Since I need something less exciting than the series about IAEA willingly ignoring the terrorists occupying the largest nuclear power plant in Europe (even during its mission visit there) or the series called “what russia destroyed in my home city today”, I’ve tried inline assembly support in recent stable Rust compiler, here’s a short report.
Since I’m working on a multimedia framework, my primary interest about inline assembly is how well I can add SIMD code for various codecs. My previous attempt was optimising the adaptive filter in Monkey’s Audio decoder and while it worked it looked ugly because of the way Intel named its intrinsics (if you like the names like _mm_madd_epi16
then our tastes are very different) and the verbosity (constant need to cast vectors to different types. So I decided to wait until non-experimental inline assembly support is ready.
This time I’ve decided to look how easy it is to make SIMD optimisations for my own H.264 decoder (and it needs them in order to be usable when I finally switch to my own video player). Good things: I’ve managed to speed up overall decoding about 20%. Bad things: a lot of things can’t be made faster because of the limitations.
For those who are not familiar, H.264 decoder contains a lot of typical operations performed on blocks with sizes 2×2, 4×4, 8×8 or 16×16 (or rectangular blocks made by splitting those in half) with operations being copying, adding data to a block, averaging two blocks and so on.

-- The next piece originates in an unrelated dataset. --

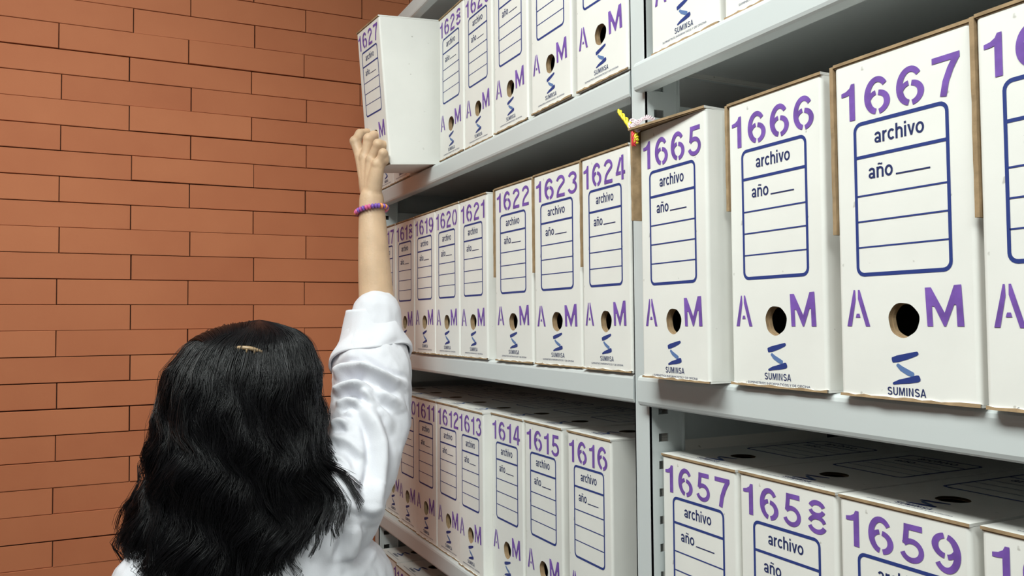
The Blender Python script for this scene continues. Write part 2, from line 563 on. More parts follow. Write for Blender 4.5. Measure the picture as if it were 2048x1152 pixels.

Writing the code by itself is nice: you can have a function with a single unsafe{ asm!(..); }
statement in it and you let the compiler to figure out the details (the rather famous x86inc.asm
is mostly written to deal with the discrepancies between ABIs on different platforms and for templating MMX/SSE/AVX code). Even nicer is that you can specify arguments in a clear way (which is much better than passing constraints in three groups for GCC syntax) and used named arguments inside the code. Additionally it uses local labels in gas
form which are a bit clearer to use and don’t clutter debug symbols.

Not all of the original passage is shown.